_STATED PROBLEM_
Count lines, not occurrences: give the number of lines holding the word "part", and nothing besides.

_Entries with scene source code_
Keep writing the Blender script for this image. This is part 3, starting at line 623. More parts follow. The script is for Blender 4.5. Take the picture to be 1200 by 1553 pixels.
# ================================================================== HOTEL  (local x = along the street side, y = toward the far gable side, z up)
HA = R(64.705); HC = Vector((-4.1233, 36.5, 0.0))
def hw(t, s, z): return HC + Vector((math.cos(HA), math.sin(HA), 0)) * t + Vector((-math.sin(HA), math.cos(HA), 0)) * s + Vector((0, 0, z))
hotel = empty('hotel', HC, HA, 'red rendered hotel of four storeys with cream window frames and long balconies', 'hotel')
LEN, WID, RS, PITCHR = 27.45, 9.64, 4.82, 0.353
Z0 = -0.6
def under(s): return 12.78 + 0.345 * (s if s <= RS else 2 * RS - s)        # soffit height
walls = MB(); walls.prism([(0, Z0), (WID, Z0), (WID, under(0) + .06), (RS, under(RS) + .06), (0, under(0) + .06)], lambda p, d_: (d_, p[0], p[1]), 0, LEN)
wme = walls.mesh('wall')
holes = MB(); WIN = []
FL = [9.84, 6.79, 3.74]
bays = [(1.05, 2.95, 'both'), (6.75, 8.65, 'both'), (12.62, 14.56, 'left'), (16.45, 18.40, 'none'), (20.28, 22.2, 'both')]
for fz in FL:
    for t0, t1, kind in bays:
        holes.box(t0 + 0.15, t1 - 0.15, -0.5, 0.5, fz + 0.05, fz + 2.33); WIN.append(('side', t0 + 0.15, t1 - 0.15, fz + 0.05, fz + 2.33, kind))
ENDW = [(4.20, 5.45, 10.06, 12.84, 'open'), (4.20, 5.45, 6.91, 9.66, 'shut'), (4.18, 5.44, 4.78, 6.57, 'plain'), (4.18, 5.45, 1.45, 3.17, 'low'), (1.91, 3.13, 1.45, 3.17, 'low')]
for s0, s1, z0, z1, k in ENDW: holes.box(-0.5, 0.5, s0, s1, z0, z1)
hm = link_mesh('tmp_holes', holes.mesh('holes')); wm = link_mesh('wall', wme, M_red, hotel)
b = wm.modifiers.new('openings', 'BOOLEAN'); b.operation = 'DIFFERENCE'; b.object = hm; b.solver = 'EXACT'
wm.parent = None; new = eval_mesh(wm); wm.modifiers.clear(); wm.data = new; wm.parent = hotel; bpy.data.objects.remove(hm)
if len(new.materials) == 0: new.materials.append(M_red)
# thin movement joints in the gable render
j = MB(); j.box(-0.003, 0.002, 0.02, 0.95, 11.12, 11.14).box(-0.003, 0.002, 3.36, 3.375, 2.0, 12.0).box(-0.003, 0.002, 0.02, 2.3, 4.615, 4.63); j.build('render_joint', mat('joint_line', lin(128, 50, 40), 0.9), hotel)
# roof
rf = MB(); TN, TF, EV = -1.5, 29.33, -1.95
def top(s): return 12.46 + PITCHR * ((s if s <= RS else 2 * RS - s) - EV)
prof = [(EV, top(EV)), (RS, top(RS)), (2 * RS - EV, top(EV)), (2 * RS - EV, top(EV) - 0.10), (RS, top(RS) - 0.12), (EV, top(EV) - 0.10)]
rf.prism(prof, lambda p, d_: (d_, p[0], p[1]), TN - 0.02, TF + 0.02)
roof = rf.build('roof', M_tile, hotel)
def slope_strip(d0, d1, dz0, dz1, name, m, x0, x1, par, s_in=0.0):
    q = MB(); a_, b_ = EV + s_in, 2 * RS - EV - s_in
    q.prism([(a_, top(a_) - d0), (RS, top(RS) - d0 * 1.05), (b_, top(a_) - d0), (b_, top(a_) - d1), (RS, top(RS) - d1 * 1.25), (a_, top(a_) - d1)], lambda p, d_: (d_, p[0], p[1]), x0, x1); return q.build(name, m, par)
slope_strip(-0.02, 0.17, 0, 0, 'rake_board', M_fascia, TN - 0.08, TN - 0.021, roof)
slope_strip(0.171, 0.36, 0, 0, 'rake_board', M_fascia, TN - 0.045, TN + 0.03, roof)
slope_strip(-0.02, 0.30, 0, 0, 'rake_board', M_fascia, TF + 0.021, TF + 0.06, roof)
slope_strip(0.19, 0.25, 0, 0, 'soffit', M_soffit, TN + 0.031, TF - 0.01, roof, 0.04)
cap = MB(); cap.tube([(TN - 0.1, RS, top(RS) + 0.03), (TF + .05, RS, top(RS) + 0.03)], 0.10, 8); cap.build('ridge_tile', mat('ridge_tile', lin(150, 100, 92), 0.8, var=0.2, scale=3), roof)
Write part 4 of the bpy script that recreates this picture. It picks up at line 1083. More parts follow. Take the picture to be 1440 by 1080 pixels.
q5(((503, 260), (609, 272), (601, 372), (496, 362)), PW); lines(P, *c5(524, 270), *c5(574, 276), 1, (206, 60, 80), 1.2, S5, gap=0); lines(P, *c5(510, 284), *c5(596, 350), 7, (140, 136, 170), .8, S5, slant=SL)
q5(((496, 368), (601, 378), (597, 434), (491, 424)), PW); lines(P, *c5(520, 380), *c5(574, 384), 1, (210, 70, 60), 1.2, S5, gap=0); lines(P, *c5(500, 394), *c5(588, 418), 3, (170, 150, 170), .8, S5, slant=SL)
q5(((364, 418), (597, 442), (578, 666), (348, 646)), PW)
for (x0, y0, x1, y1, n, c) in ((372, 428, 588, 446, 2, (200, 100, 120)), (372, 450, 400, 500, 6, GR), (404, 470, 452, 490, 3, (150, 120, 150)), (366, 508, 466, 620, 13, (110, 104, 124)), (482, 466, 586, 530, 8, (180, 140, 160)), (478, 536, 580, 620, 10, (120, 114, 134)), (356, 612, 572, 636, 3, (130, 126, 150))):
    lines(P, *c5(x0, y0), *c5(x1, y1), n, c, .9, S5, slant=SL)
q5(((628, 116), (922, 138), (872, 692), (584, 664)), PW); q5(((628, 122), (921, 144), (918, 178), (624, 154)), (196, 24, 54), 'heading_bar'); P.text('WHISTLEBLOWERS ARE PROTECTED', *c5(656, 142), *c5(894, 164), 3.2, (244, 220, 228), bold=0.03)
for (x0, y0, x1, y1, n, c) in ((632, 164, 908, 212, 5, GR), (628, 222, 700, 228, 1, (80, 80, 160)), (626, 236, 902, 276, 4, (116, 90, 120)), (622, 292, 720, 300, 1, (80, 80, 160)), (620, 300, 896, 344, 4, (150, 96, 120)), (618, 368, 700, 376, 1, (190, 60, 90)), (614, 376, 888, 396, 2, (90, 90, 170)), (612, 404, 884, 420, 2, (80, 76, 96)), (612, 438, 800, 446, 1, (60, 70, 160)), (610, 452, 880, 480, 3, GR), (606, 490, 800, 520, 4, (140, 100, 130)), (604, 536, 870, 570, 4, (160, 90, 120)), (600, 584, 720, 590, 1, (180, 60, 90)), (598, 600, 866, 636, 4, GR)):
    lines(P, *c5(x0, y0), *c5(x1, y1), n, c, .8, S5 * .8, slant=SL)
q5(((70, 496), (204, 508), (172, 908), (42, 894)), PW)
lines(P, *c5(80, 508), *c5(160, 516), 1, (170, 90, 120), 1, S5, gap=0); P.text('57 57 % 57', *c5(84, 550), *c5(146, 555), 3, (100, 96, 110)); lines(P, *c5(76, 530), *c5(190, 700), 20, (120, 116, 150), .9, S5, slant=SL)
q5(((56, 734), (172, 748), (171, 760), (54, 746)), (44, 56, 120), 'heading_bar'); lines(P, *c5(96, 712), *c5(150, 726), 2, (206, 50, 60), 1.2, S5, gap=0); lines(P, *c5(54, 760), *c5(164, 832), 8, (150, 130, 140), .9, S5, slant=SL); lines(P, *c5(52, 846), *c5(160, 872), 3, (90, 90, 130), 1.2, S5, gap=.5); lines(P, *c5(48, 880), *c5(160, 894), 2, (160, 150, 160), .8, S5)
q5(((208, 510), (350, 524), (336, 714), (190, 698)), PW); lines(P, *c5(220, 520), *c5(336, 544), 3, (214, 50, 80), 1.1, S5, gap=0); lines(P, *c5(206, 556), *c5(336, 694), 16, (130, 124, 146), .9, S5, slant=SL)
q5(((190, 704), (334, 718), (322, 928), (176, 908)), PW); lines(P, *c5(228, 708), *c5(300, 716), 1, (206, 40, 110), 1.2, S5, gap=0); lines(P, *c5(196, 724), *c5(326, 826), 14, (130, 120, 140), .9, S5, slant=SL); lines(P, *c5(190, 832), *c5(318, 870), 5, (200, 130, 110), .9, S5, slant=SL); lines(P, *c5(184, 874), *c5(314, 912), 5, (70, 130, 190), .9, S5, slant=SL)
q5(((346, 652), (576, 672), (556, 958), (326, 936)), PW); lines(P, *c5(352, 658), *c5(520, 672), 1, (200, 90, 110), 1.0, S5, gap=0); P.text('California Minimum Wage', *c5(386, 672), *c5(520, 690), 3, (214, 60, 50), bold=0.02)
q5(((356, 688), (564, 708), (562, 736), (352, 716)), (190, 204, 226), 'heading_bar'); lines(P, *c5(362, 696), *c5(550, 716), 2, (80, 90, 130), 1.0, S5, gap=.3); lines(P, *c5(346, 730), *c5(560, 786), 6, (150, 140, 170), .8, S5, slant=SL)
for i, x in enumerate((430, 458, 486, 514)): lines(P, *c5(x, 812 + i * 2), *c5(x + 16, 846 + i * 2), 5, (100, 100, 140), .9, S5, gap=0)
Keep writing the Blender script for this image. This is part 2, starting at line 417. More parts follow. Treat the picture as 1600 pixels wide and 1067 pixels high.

_TASK ANSWER_
3